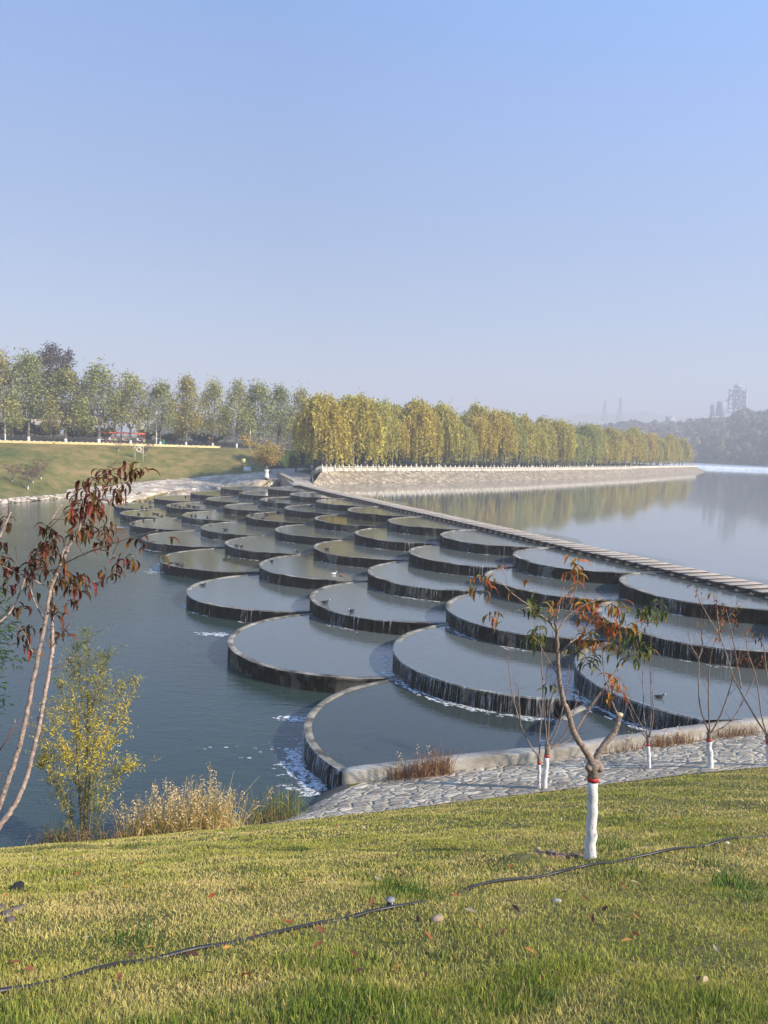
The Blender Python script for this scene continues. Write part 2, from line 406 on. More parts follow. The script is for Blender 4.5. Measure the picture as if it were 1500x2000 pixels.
def basin(B):
    r, c, Rr, z = B['r'], B['c'], B['R'], Z[B['r']]
    NS = 96
    full = [(c.x + Rr * math.cos(2 * math.pi * j / NS), c.y + Rr * math.sin(2 * math.pi * j / NS)) for j in range(NS)]
    poly = clip_poly(full)
    if len(poly) < 5: return None
    U = (B['next'] - c) if B['next'] else (c - B['prev'])
    u = U.normalized(); down = Vector((-u.y, u.x))        # to the left of the row: downstream
    if down.x > 0: down = -down
    names = {1: 'first', 2: 'second', 3: 'third', 4: 'fourth', 5: 'fifth'}
    zf = Z.get(r - 1, ZLOW)
    lab = 'round overflow basin, %s from the near bank in the %s' % (ORD(B['i'] + 1), {1: 'lowest row beside the open river', 2: 'second lowest row', 3: 'middle row', 4: 'second highest row', 5: 'highest row beside the stepping stones'}[r])
    t = empty('overflow_basin', (c.x, c.y, zf - .5), lab, 'basin', 'scale shaped overflow basins')
    off = Vector((c.x, c.y, zf - .5))
    # solid drum (base) and its ring wall
    a0 = math.atan2(down.y, down.x); half = math.radians(100 if r == 5 else 180)
    n = 112; th = .26
    ring = MB(); V = []; ok = []
    for j in range(n + 1):
        a = a0 - half + 2 * half * j / n
        ca, sa = math.cos(a), math.sin(a)
        wob = .012 * math.sin(a * 9 + c.x) + .008 * math.sin(a * 23 + c.y)
        wet = 0
        for (s0, s1, dens) in B['arcs']:
            if dens > .45 and (r, B['k']) != (1, -1): wet = max(wet, float(sm0(s0 - .12, s0 + .1, a % (2 * math.pi)) * (1 - sm0(s1 - .1, s1 + .12, a % (2 * math.pi)))))
        zt = z + wob - .055 * wet
        ri = Rr - th
        P = [(c.x + Rr * ca, c.y + Rr * sa, zf - .6), (c.x + Rr * ca, c.y + Rr * sa, z - .14), (c.x + (Rr + .03) * ca, c.y + (Rr + .03) * sa, z - .12), (c.x + (Rr + .03) * ca, c.y + (Rr + .03) * sa, zt - .01),
             (c.x + (Rr - .02) * ca, c.y + (Rr - .02) * sa, zt + .005), (c.x + ri * ca, c.y + ri * sa, zt), (c.x + ri * ca, c.y + ri * sa, z - .3)]
        V.append(P); ok.append(side(P[0]) > -.15)
    m = 7
    Vf = np.array(V).reshape(-1, 3); fw, ft = [], []
    for j in range(n):
        if ok[j] and ok[j + 1]:
            for q in range(m - 1):
                f_ = (j * m + q, (j + 1) * m + q, (j + 1) * m + q + 1, j * m + q + 1)
                (ft if q >= 3 else fw).append(f_)
    ring.add(Vf, fw, mi=0); ring.add(Vf, ft, mi=1)
    ring.build('ring_wall', [M['wetwall'], M['rim']], t, loc=off).location = (0, 0, 0)
    # water sheet inside
    wp = [(c.x + (Rr - .012) * math.cos(2 * math.pi * j / 96), c.y + (Rr - .012) * math.sin(2 * math.pi * j / 96)) for j in range(96)]
    wp = clip_poly(wp); ws = MB()
    if len(wp) > 2:
        q = len(wp)
        ws.add([(x, y, z - .035) for x, y in wp], [tuple(range(q))])
        ws.build('water_surface', M['basin_dark'] if (r, B['k']) in ((1, -1), (2, -2)) else M['basin_green'] if (B['k'] + r) % 3 == 0 and B['k'] > 1 else M['basin'], t, loc=off).location = (0, 0, 0)
    # falling water + foam on chosen arcs
    amt = B.get('fall', 0)
    cam_a = math.atan2(-c.y, -c.x)
    fb, fo = MB(), MB(); drops = 0
    for (s0, s1, dens) in B['arcs']:
        L_ = abs(s1 - s0) * Rr; k = int(L_ / .085)
        for j in range(k):
            a = s0 + (s1 - s0) * (j + rnd.random()) / k
            if rnd.random() > dens * .9 or math.sin(a * 13 + c.x * 3) * .35 + math.sin(a * 31 + c.y) * .2 + dens < .42: continue
            wd = rnd.uniform(.02, .09) * (.6 + dens)
            pts = []
            zb = zf - .02
            for i_, (o_, zz) in enumerate([(-.02, z + .012), (.05, z - .0), (.085, z - .15), (.13, z - .45), (.15, zb)]):
                rr = Rr + o_
                for sg in (-1, 1):
                    aa = a + sg * wd / 2 / Rr * (1 - .12 * i_)
                    pts.append((c.x + rr * math.cos(aa), c.y + rr * math.sin(aa), zz))
            if side(pts[0]) < 0: continue
            fb.add(pts, [(2 * i, 2 * i + 1, 2 * i + 3, 2 * i + 2) for i in range(4)])
            drops += 1
            if rnd.random() < .5 * dens + .12:
                fr = Rr + .16 + abs(rnd.gauss(0, .22)) * (.35 + dens)
                px_, py_ = c.x + fr * math.cos(a), c.y + fr * math.sin(a)
                for rep_ in range(3):
                    fr = Rr + .16 + abs(rnd.gauss(0, .16)) * (.35 + dens); a_ = a + rnd.gauss(0, .1) / Rr * 2; px_, py_ = c.x + fr * math.cos(a_), c.y + fr * math.sin(a_)
                    if side((px_, py_)) < .3: continue
                    rx, ry = rnd.uniform(.06, .24) * (.6 + dens * .6), rnd.uniform(.03, .09) * (.6 + dens * .6)
                    tx, ty = -math.sin(a), math.cos(a); qn = 7
                    fo.add([(px_ + tx * rx * math.cos(2 * math.pi * g / qn) * rnd.uniform(.7, 1.2) + ty * ry * math.sin(2 * math.pi * g / qn), py_ + ty * rx * math.cos(2 * math.pi * g / qn) - tx * ry * math.sin(2 * math.pi * g / qn) * rnd.uniform(.7, 1.2), (zf if r > 1 else ZLOW) - (.035 if r > 1 else 0) + .012 + .004 * rnd.random()) for g in range(qn)], [tuple(range(qn))])
    if drops: fb.build('falling_water', M['fall'], t, loc=off).location = (0, 0, 0)
    if fo.n: fo.build('foam', M['foam'], t, loc=off).location = (0, 0, 0)
    return t
D = math.radians
for B in BAS:
    r, k = B['r'], B['k']; arcs = []
    # angles in plan: 180 = towards open river, 270 = towards the viewer
    if (r, k) == (2, -1): arcs = [(D(165), D(290), .95)]
    elif (r, k) == (1, -1): arcs = [(D(188), D(250), 1.6)]
    elif (r, k) == (3, -2): arcs = [(D(160), D(300), 1.0)]
    elif (r, k) == (2, -2): arcs = [(D(150), D(200), .9)]
    elif (r, k) == (3, -1): arcs = [(D(178), D(245), .7), (D(245), D(290), .3)]
    elif (r, k) == (4, -1): arcs = [(D(235), D(290), .6)]
    elif (r, k) == (1, 2): arcs = [(D(178), D(215), 1.2), (D(215), D(290), .2)]
    elif (r, k) == (1, 0): arcs = [(D(215), D(245), .1)]
    elif k >= 3: arcs = [(D(175), D(225 + 20 * rnd.random()), .3 + .6 * rnd.random()), (D(225), D(285), .1 + .4 * rnd.random())]
    else:
        s = 180 + rnd.random() * 60
        arcs = [(D(s), D(s + 35), .6), (D(185), D(290), .12 + .25 * rnd.random())]
    B['arcs'] = arcs
    B['obj'] = basin(B)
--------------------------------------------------
Task goal :: Return each line exactly as written. Any picture gets left out.

Task output ::
The Blender Python script for this scene continues. Write part 2, from line 406 on. More parts follow. The script is for Blender 4.5. Measure the picture as if it were 1500x2000 pixels.
def basin(B):
    r, c, Rr, z = B['r'], B['c'], B['R'], Z[B['r']]
    NS = 96
    full = [(c.x + Rr * math.cos(2 * math.pi * j / NS), c.y + Rr * math.sin(2 * math.pi * j / NS)) for j in range(NS)]
    poly = clip_poly(full)
    if len(poly) < 5: return None
    U = (B['next'] - c) if B['next'] else (c - B['prev'])
    u = U.normalized(); down = Vector((-u.y, u.x))        # to the left of the row: downstream
    if down.x > 0: down = -down
    names = {1: 'first', 2: 'second', 3: 'third', 4: 'fourth', 5: 'fifth'}
    zf = Z.get(r - 1, ZLOW)
    lab = 'round overflow basin, %s from the near bank in the %s' % (ORD(B['i'] + 1), {1: 'lowest row beside the open river', 2: 'second lowest row', 3: 'middle row', 4: 'second highest row', 5: 'highest row beside the stepping stones'}[r])
    t = empty('overflow_basin', (c.x, c.y, zf - .5), lab, 'basin', 'scale shaped overflow basins')
    off = Vector((c.x, c.y, zf - .5))
    # solid drum (base) and its ring wall
    a0 = math.atan2(down.y, down.x); half = math.radians(100 if r == 5 else 180)
    n = 112; th = .26
    ring = MB(); V = []; ok = []
    for j in range(n + 1):
        a = a0 - half + 2 * half * j / n
        ca, sa = math.cos(a), math.sin(a)
        wob = .012 * math.sin(a * 9 + c.x) + .008 * math.sin(a * 23 + c.y)
        wet = 0
        for (s0, s1, dens) in B['arcs']:
            if dens > .45 and (r, B['k']) != (1, -1): wet = max(wet, float(sm0(s0 - .12, s0 + .1, a % (2 * math.pi)) * (1 - sm0(s1 - .1, s1 + .12, a % (2 * math.pi)))))
        zt = z + wob - .055 * wet
        ri = Rr - th
        P = [(c.x + Rr * ca, c.y + Rr * sa, zf - .6), (c.x + Rr * ca, c.y + Rr * sa, z - .14), (c.x + (Rr + .03) * ca, c.y + (Rr + .03) * sa, z - .12), (c.x + (Rr + .03) * ca, c.y + (Rr + .03) * sa, zt - .01),
             (c.x + (Rr - .02) * ca, c.y + (Rr - .02) * sa, zt + .005), (c.x + ri * ca, c.y + ri * sa, zt), (c.x + ri * ca, c.y + ri * sa, z - .3)]
        V.append(P); ok.append(side(P[0]) > -.15)
    m = 7
    Vf = np.array(V).reshape(-1, 3); fw, ft = [], []
    for j in range(n):
        if ok[j] and ok[j + 1]:
            for q in range(m - 1):
                f_ = (j * m + q, (j + 1) * m + q, (j + 1) * m + q + 1, j * m + q + 1)
                (ft if q >= 3 else fw).append(f_)
    ring.add(Vf, fw, mi=0); ring.add(Vf, ft, mi=1)
    ring.build('ring_wall', [M['wetwall'], M['rim']], t, loc=off).location = (0, 0, 0)
    # water sheet inside
    wp = [(c.x + (Rr - .012) * math.cos(2 * math.pi * j / 96), c.y + (Rr - .012) * math.sin(2 * math.pi * j / 96)) for j in range(96)]
    wp = clip_poly(wp); ws = MB()
    if len(wp) > 2:
        q = len(wp)
        ws.add([(x, y, z - .035) for x, y in wp], [tuple(range(q))])
        ws.build('water_surface', M['basin_dark'] if (r, B['k']) in ((1, -1), (2, -2)) else M['basin_green'] if (B['k'] + r) % 3 == 0 and B['k'] > 1 else M['basin'], t, loc=off).location = (0, 0, 0)
    # falling water + foam on chosen arcs
    amt = B.get('fall', 0)
    cam_a = math.atan2(-c.y, -c.x)
    fb, fo = MB(), MB(); drops = 0
    for (s0, s1, dens) in B['arcs']:
        L_ = abs(s1 - s0) * Rr; k = int(L_ / .085)
        for j in range(k):
            a = s0 + (s1 - s0) * (j + rnd.random()) / k
            if rnd.random() > dens * .9 or math.sin(a * 13 + c.x * 3) * .35 + math.sin(a * 31 + c.y) * .2 + dens < .42: continue
            wd = rnd.uniform(.02, .09) * (.6 + dens)
            pts = []
            zb = zf - .02
            for i_, (o_, zz) in enumerate([(-.02, z + .012), (.05, z - .0), (.085, z - .15), (.13, z - .45), (.15, zb)]):
                rr = Rr + o_
                for sg in (-1, 1):
                    aa = a + sg * wd / 2 / Rr * (1 - .12 * i_)
                    pts.append((c.x + rr * math.cos(aa), c.y + rr * math.sin(aa), zz))
            if side(pts[0]) < 0: continue
            fb.add(pts, [(2 * i, 2 * i + 1, 2 * i + 3, 2 * i + 2) for i in range(4)])
            drops += 1
            if rnd.random() < .5 * dens + .12:
                fr = Rr + .16 + abs(rnd.gauss(0, .22)) * (.35 + dens)
                px_, py_ = c.x + fr * math.cos(a), c.y + fr * math.sin(a)
                for rep_ in range(3):
                    fr = Rr + .16 + abs(rnd.gauss(0, .16)) * (.35 + dens); a_ = a + rnd.gauss(0, .1) / Rr * 2; px_, py_ = c.x + fr * math.cos(a_), c.y + fr * math.sin(a_)
                    if side((px_, py_)) < .3: continue
                    rx, ry = rnd.uniform(.06, .24) * (.6 + dens * .6), rnd.uniform(.03, .09) * (.6 + dens * .6)
                    tx, ty = -math.sin(a), math.cos(a); qn = 7
                    fo.add([(px_ + tx * rx * math.cos(2 * math.pi * g / qn) * rnd.uniform(.7, 1.2) + ty * ry * math.sin(2 * math.pi * g / qn), py_ + ty * rx * math.cos(2 * math.pi * g / qn) - tx * ry * math.sin(2 * math.pi * g / qn) * rnd.uniform(.7, 1.2), (zf if r > 1 else ZLOW) - (.035 if r > 1 else 0) + .012 + .004 * rnd.random()) for g in range(qn)], [tuple(range(qn))])
    if drops: fb.build('falling_water', M['fall'], t, loc=off).location = (0, 0, 0)
    if fo.n: fo.build('foam', M['foam'], t, loc=off).location = (0, 0, 0)
    return t
D = math.radians
for B in BAS:
    r, k = B['r'], B['k']; arcs = []
    # angles in plan: 180 = towards open river, 270 = towards the viewer
    if (r, k) == (2, -1): arcs = [(D(165), D(290), .95)]
    elif (r, k) == (1, -1): arcs = [(D(188), D(250), 1.6)]
    elif (r, k) == (3, -2): arcs = [(D(160), D(300), 1.0)]
    elif (r, k) == (2, -2): arcs = [(D(150), D(200), .9)]
    elif (r, k) == (3, -1): arcs = [(D(178), D(245), .7), (D(245), D(290), .3)]
    elif (r, k) == (4, -1): arcs = [(D(235), D(290), .6)]
    elif (r, k) == (1, 2): arcs = [(D(178), D(215), 1.2), (D(215), D(290), .2)]
    elif (r, k) == (1, 0): arcs = [(D(215), D(245), .1)]
    elif k >= 3: arcs = [(D(175), D(225 + 20 * rnd.random()), .3 + .6 * rnd.random()), (D(225), D(285), .1 + .4 * rnd.random())]
    else:
        s = 180 + rnd.random() * 60
        arcs = [(D(s), D(s + 35), .6), (D(185), D(290), .12 + .25 * rnd.random())]
    B['arcs'] = arcs
    B['obj'] = basin(B)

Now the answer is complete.